R - Nicolas Sarkozy, comme chef du grand parti de la majorité, a tiré ses leçons, a demandé lui aussi des inflexions. Je n'ai pas envie de personnaliser le débat. Attendez la décision du chef de l'Etat, je suis membre du gouvernement, c'est à lui, le chef de l'Etat, d'apporter la réponse comme président de la République.
Q - Assiste-t-on à la montée du "chacun pour soi" en France et en Europe ?
R - C'est cela que je crains au fond. Si le projet européen se détraque, si nous sommes en panne politique, le risque, c'est le repli, comme certains nous y invitent, à l'extrême droite comme à l'extrême gauche d'ailleurs. Je les ai bien entendus, et je pense qu'ils vont se souvenir de leur vote et de ce qu'ils ont dit. C'est au fond un repli. Et pendant ce temps-là, les autres ne nous attendent pas, ni la Chine, ni l'Inde, ni le Brésil, ni la Russie un jour, ni les Etats-Unis naturellement, qui sont la grande puissance du monde et qui veulent le rester. Nous ne nous en sortirons pas seuls, il faut continuer à mutualiser. Alors sans doute, y a-t-il des leçons à tirer. Il faut mieux expliquer le sens de ce projet, il faut y mettre plus de démocratie, mais aujourd'hui ce projet européen est en panne.
Q - Les Jeux Olympiques à Paris : est-ce que le "non" plombe la candidature parisienne ?
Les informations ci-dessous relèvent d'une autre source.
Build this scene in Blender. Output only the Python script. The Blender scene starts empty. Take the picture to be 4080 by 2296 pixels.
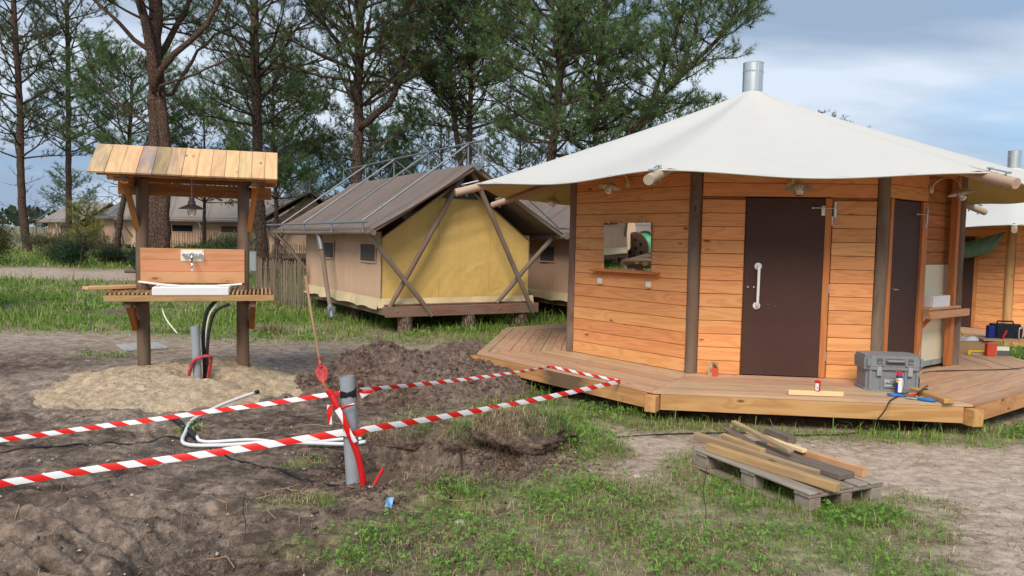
import bpy, math, random
import numpy as np
from mathutils import Vector, Matrix

S = bpy.context.scene
COL = S.collection
# ------------------------------------------------------------------ camera, sky, sun, exposure
PITCH, ROLL, EYE = 0.06083872, 0.01982206, 1.81
cam = bpy.data.cameras.new("camera")
cam.sensor_width = 36.0
cam.lens = 27.0
cam.clip_end = 5000
cam.clip_start = 0.05
cob = bpy.data.objects.new("camera", cam)
COL.objects.link(cob)
_X = Vector((1, 0, 0)); _U = Vector((0, math.sin(PITCH), math.cos(PITCH))); _F = Vector((0, math.cos(PITCH), -math.sin(PITCH)))
_R = _X * math.cos(ROLL) + _U * math.sin(ROLL)
_V = _U * math.cos(ROLL) - _X * math.sin(ROLL)
cob.matrix_world = Matrix(((_R.x, _V.x, -_F.x, 0), (_R.y, _V.y, -_F.y, 0), (_R.z, _V.z, -_F.z, EYE), (0, 0, 0, 1)))
S.camera = cob

SUN_DIR = Vector((-0.20, -0.84, 0.80)).normalized()      # towards the sun: behind the camera, to the left
sun = bpy.data.lights.new("sun", 'SUN')
sun.energy = 2.5
sun.angle = math.radians(28)
sun.color = (1.0, 0.91, 0.79)
sob = bpy.data.objects.new("sun", sun)
COL.objects.link(sob)
sob.rotation_euler = SUN_DIR.to_track_quat('Z', 'Y').to_euler()

world = bpy.data.worlds.new("World")
S.world = world
world.use_nodes = True
S.view_settings.view_transform = 'Standard'
S.view_settings.look = 'None'
S.view_settings.gamma = 1.0
S.view_settings.use_curve_mapping = False
S.view_settings.exposure = 0.44
S.cycles.use_denoising = True
S.cycles.max_bounces = 6
S.cycles.transparent_max_bounces = 8


class NT:
    """tiny helper to write node trees"""
    def __init__(self, tree):
        self.t = tree
    def __call__(self, kind, ins=None, **props):
        n = self.t.nodes.new(kind)
        for k, v in props.items():
            setattr(n, k, v)
        for k, v in (ins or {}).items():
            s = n.inputs[k]
            if isinstance(v, bpy.types.NodeSocket):
                self.t.links.new(v, s)
            else:
                s.default_value = v
        return n
    def link(self, a, b):
        self.t.links.new(a, b)
    def math(self, op, a, b=0.0, c=0.0, clamp=False):
        return self('ShaderNodeMath', {0: a, 1: b, 2: c}, operation=op, use_clamp=clamp).outputs[0]
    def mix(self, f, a, b, blend='MIX'):
        n = self('ShaderNodeMix', data_type='RGBA', blend_type=blend)
        for s, v in ((n.inputs[0], f), (n.inputs[6], a), (n.inputs[7], b)):
            if isinstance(v, bpy.types.NodeSocket):
                self.t.links.new(v, s)
            else:
                s.default_value = (tuple(v) + (1.0,))[:4] if not isinstance(v, (int, float)) else v
        return n.outputs[2]
    def ramp(self, f, stops, interp='LINEAR'):
        n = self('ShaderNodeValToRGB', {0: f})
        cr = n.color_ramp
        cr.interpolation = interp
        while len(cr.elements) < len(stops):
            cr.elements.new(0.5)
        for e, (p, c) in zip(cr.elements, stops):
            e.position = p
            e.color = (c, c, c, 1) if isinstance(c, (int, float)) else (tuple(c) + (1.0,))[:4]
        return n.outputs[0]
    def noise(self, vec, scale=1.0, detail=3.0, rough=0.55, dist=0.0):
        return self('ShaderNodeTexNoise', {'Vector': vec, 'Scale': scale, 'Detail': detail, 'Roughness': rough, 'Distortion': dist}).outputs[0]
    def vscale(self, vec, s):
        return self('ShaderNodeVectorMath', {0: vec, 1: s}, operation='MULTIPLY').outputs[0]
    def vadd(self, a, b):
        return self('ShaderNodeVectorMath', {0: a, 1: b}, operation='ADD').outputs[0]


w = NT(world.node_tree)
for n in list(world.node_tree.nodes):
    world.node_tree.nodes.remove(n)
sky = w('ShaderNodeTexSky', sky_type='NISHITA')
sky.sun_disc = False
sky.sun_elevation = math.asin(SUN_DIR.z)
sky.sun_rotation = math.atan2(SUN_DIR.x, SUN_DIR.y)
sky.air_density = 1.0
sky.dust_density = 1.6
geo = w('ShaderNodeTexCoord').outputs['Generated']
sep = w('ShaderNodeSeparateXYZ', {0: geo})
up = w.math('ADD', w.math('MAXIMUM', sep.outputs[2], 0.0), 0.16)
cv = w('ShaderNodeCombineXYZ', {0: w.math('DIVIDE', sep.outputs[0], up), 1: w.math('DIVIDE', sep.outputs[1], up), 2: 0.0}).outputs[0]
n1 = w.noise(w.vadd(w.vscale(cv, (0.42, 0.60, 1.0)), (3.1, 1.7, 0.4)), 1.0, 5.0, 0.52, 0.25)
n2 = w.noise(w.vadd(w.vscale(cv, (0.50, 0.85, 1.0)), (8.3, 4.2, 2.0)), 1.0, 5.0, 0.52, 0.25)
cover = w.ramp(n1, [(0.34, 0.0), (0.47, 1.0)])
body = w.mix(w.ramp(n2, [(0.40, 0.0), (0.60, 1.0)]), (2.7, 3.5, 4.7), (6.0, 6.7, 7.6))
skc = w.vscale(sky.outputs[0], (0.95, 1.1, 1.2))
lift = w.mix(0.55, w.vscale(skc, (0.6, 0.7, 0.8)), (2.9, 5.2, 7.9))
mixc = w.mix(w.math('MULTIPLY_ADD', cover, 0.80, 0.12), lift, body)
bg = w('ShaderNodeBackground', {0: mixc, 1: 0.095})
w('ShaderNodeOutputWorld', {0: bg.outputs[0]})

# ------------------------------------------------------------------ geometry helpers
rnd = random.Random(7)


def unit(v):
    return Vector(v).normalized()


_CH = None
def chamfer_topology():
    global _CH
    if _CH:
        return _CH
    sg = [(a, b, c) for a in (-1, 1) for b in (-1, 1) for c in (-1, 1)]
    ix = {}
    for s in sg:
        for ax in range(3):
            ix[(s, ax)] = len(ix)
    faces = []
    for ax in range(3):
        for q in (-1, 1):
            cs = [s for s in sg if s[ax] == q]
            o = [i for i in range(3) if i != ax]
            cs = sorted(cs, key=lambda s: math.atan2(s[o[1]], s[o[0]]))
            faces.append([ix[(s, ax)] for s in cs])
    for k in range(3):
        i, j = [a for a in range(3) if a != k]
        for si in (-1, 1):
            for sj in (-1, 1):
                s1 = [0, 0, 0]; s1[i] = si; s1[j] = sj; s1[k] = -1
                s2 = list(s1); s2[k] = 1
                s1 = tuple(s1); s2 = tuple(s2)
                faces.append([ix[(s1, i)], ix[(s1, j)], ix[(s2, j)], ix[(s2, i)]])
    for s in sg:
        faces.append([ix[(s, 0)], ix[(s, 1)], ix[(s, 2)]])
    _CH = (sg, faces)
    return _CH


def chamfer_box(sx, sy, sz, ch):
    sg, faces = chamfer_topology()
    h = (sx / 2, sy / 2, sz / 2)
    ch = min(ch, min(h) * 0.6)
    vs = []
    for s in sg:
        for ax in range(3):
            vs.append(Vector([s[i] * (h[i] if i == ax else h[i] - ch) for i in range(3)]))
    out = []
    for f in faces:
        c = sum((vs[i] for i in f), Vector()) / len(f)
        n = (vs[f[1]] - vs[f[0]]).cross(vs[f[2]] - vs[f[0]])
        out.append(tuple(f) if n.dot(c) > 0 else tuple(reversed(f)))
    return vs, out


class MB:
    """collects pieces of one mesh"""
    def __init__(self):
        self.v = []; self.f = []
    def add(self, vs, fs, M=None):
        o = len(self.v)
        for p in vs:
            p = Vector(p)
            self.v.append(tuple(M @ p if M else p))
        self.f += [tuple(i + o for i in q) for q in fs]
        return self
    def box(self, c, s, ch=0.003, rz=0.0, M=None):
        vs, fs = chamfer_box(*s, ch)
        T = Matrix.Translation(Vector(c)) @ Matrix.Rotation(rz, 4, 'Z')
        return self.add(vs, fs, M @ T if M else T)
    def beam(self, a, b, wd, th, up=(0, 0, 1), ch=0.003):
        a, b = Vector(a), Vector(b)
        vs, fs = chamfer_box((b - a).length, wd, th, ch)
        return self.add(vs, fs, axes_matrix(a, b, up))
    def tube(self, pts, r, n=10, caps=True, closed=False):
        pts = [Vector(p) for p in pts]
        m = len(pts)
        rs = r if isinstance(r, (list, tuple)) else [r] * m
        t0 = unit(pts[1] - pts[0])
        ref = Vector((0, 0, 1)) if abs(t0.z) < 0.9 else Vector((1, 0, 0))
        nx = unit(t0.cross(ref))
        vs = []
        for i, p in enumerate(pts):
            t = unit((pts[min(i + 1, m - 1)] - pts[max(i - 1, 0)]))
            nx = unit(nx - t * nx.dot(t))
            ny = t.cross(nx)
            for k in range(n):
                a = 2 * math.pi * k / n
                vs.append(p + (nx * math.cos(a) + ny * math.sin(a)) * rs[i])
        fs = []
        for i in range(m - 1):
            for k in range(n):
                k2 = (k + 1) % n
                fs.append((i * n + k, i * n + k2, (i + 1) * n + k2, (i + 1) * n + k))
        if caps:
            fs.append(tuple(range(n))[::-1])
            fs.append(tuple((m - 1) * n + k for k in range(n)))
        return self.add(vs, fs)
    def lathe(self, prof, n=24, M=None):
        vs = []; fs = []
        for (r, z) in prof:
            for k in range(n):
                a = 2 * math.pi * k / n
                vs.append((r * math.cos(a), r * math.sin(a), z))
        for i in range(len(prof) - 1):
            for k in range(n):
                k2 = (k + 1) % n
                fs.append((i * n + k, i * n + k2, (i + 1) * n + k2, (i + 1) * n + k))
        return self.add(vs, fs, M)
    def grid(self, fn, nu, nv):
        vs = [fn(i / nu, j / nv) for i in range(nu + 1) for j in range(nv + 1)]
        fs = [(i * (nv + 1) + j, (i + 1) * (nv + 1) + j, (i + 1) * (nv + 1) + j + 1, i * (nv + 1) + j + 1) for i in range(nu) for j in range(nv)]
        return self.add(vs, fs)


def axes_matrix(a, b, up):
    x = unit(b - a)
    u = Vector(up)
    z = u - x * u.dot(x)
    if z.length < 1e-4:
        u = Vector((1, 0, 0)); z = u - x * u.dot(x)
    z.normalize()
    y = z.cross(x)
    c = (a + b) / 2
    return Matrix(((x.x, y.x, z.x, c.x), (x.y, y.y, z.y, c.y), (x.z, y.z, z.z, c.z), (0, 0, 0, 1)))


def link(name, me, parent=None, M=None):
    o = bpy.data.objects.new(name, me)
    COL.objects.link(o)
    if parent is not None:
        o.parent = parent
    if M is not None:
        o.matrix_local = M
    return o


def tag(o, label=None, cat=None, group=None, kind=None):
    if label: o['label'] = label
    if cat: o['category'] = cat
    if group: o['group'] = group
    if kind: o['kind'] = kind
    return o


def thing(name, label, cat, loc=(0, 0, 0), rz=0.0, group=None):
    o = bpy.data.objects.new(name, None)
    COL.objects.link(o)
    o.empty_display_size = 0.2
    o.location = loc
    o.rotation_euler = (0, 0, rz)
    return tag(o, label, cat, group)


def build(name, mb, mat, parent=None, smooth=False, M=None, label=None):
    me = bpy.data.meshes.new(name)
    me.from_pydata(mb.v, [], mb.f)
    me.materials.append(mat)
    if smooth:
        me.polygons.foreach_set('use_smooth', [True] * len(me.polygons))
        if smooth is not True:
            me.set_sharp_from_angle(angle=math.radians(smooth))
    me.update()
    o = link(name, me, parent, M)
    if label: o['label'] = label
    return o


_PC = {}
def plank(name, parent, a, b, wd, th, mat, up=(0, 0, 1), ch=0.004, label=None):
    """board from a to b, th measured along up; local X runs along the board"""
    a, b = Vector(a), Vector(b)
    L = (b - a).length
    key = (round(L, 3), round(wd, 3), round(th, 3), ch, mat.name)
    me = _PC.get(key)
    if me is None:
        vs, fs = chamfer_box(L, wd, th, ch)
        me = bpy.data.meshes.new(name)
        me.from_pydata([tuple(v) for v in vs], [], fs)
        me.materials.append(mat)
        _PC[key] = me
    o = link(name, me, parent, axes_matrix(a, b, up))
    if label: o['label'] = label
    return o


def log(name, parent, a, b, r0, r1, mat, n=12, seg=9, wob=0.012, label=None):
    """round timber, local X along its length"""
    a, b = Vector(a), Vector(b)
    L = (b - a).length
    mb = MB()
    rr = random.Random(int(abs(a.x * 977 + b.z * 311 + L * 53) * 10))
    ph = rr.random() * 6
    pts = []; rs = []
    for i in range(seg + 1):
        t = i / seg
        pts.append((L * (t - 0.5), wob * math.sin(ph + t * 5) * math.sin(math.pi * t), wob * math.cos(ph * 2 + t * 4) * math.sin(math.pi * t)))
        rs.append((r0 + (r1 - r0) * t) * (1 + 0.05 * (rr.random() - 0.5)))
    rs[0] *= 0.97; rs[-1] *= 0.97
    mb.tube(pts, rs, n)
    return build(name, mb, mat, parent, 50, axes_matrix(a, b, (0, 0, 1)), label)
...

R - J'ai entendu Bertrand Delanoë répondre à cette question tout à l'heure sur votre antenne et, comme lui, je pense que cela n'a rien à voir. Le mouvement olympique international, le CIO, va faire le choix début juillet de la ville qui aura l'honneur d'accueillir les Jeux Olympiques de 2012. Nous espérons tous, parce que c'est un très bon dossier, et parce que ce n'est pas arrivé en France depuis 1924, presque un siècle, avoir l'honneur d'accueillir les Jeux d'été en France, car je rappelle qu'on a eu les Jeux d'hiver en Savoie et, Albertville, j'ai quelques raisons de m'en souvenir. Je pense franchement que le choix du CIO tient compte de la qualité des candidatures, de l'enthousiasme et de la volonté qui s'expriment derrière ces candidatures, davantage que des considérations politiques.